6. Applied to the Carnal Nature:
Flesh in the sense of carnal nature (sarkikos, "carnal"; the King James Version uses sarkinos in Rom 7:14). Human nature, being inferior to the spiritual, is to be in subjection to it. If man refuses to be under this higher law, and as a free agent permits the lower nature to gain an ascendancy over the spirit, the "flesh" becomes a revolting force (Gen 6:3,12; Jn 1:13; Rom 7:14; 1 Cor 3:1,3; Col 2:18; 1 Jn 2:16). Thus, the fleshly or carnal mind, i.e. a mind in subjection to carnal nature, is opposed to the Divine spirit, who alone is a sufficient corrective, Christ having secured for us the power of overcoming (Rom 8:3), if we manifest a deep desire and an earnest endeavor to overcome (Gal 5:17,18).
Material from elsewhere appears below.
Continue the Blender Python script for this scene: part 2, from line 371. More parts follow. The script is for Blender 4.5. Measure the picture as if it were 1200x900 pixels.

7. In the Sense of Relationship:
Flesh in the sense of relationship, tribal connection, kith and kin. For examples, see what has been said above on Hebrew she'er. The following passages are a few of those in which basar is used: Gen 2:24; 37:27; Job 2:5; compare the New Testament passages: Mt 19:5,6; Rom 1:3; 9:3,5,8. The expressions "bone" and "flesh" are found in combination (Gen 2:23; 29:14; Jdg 9:2; 2 Sam 5:1; 19:12,13; Eph 5:31, the latter in some manuscripts only).

8. Other Meanings:
Some other subdivisions of meanings might be added, for example where "flesh" takes almost the place of "person," as in Col 2:1: "as many as have not seen my face in the flesh," i.e. have not known me personally, or 2:5, "absent in the flesh, yet am I with you in the spirit," etc.

James B said...

I agree - it's difficult to respond to a question without the one writing it being clear as to their views on what they think "flesh" is. I found these 8 definitions of flesh very helpful - thanks for this. It's all too easy to become defensive of orthodoxy without a broader context of understanding that the Bible sometimes allows broaded and varying definitions too!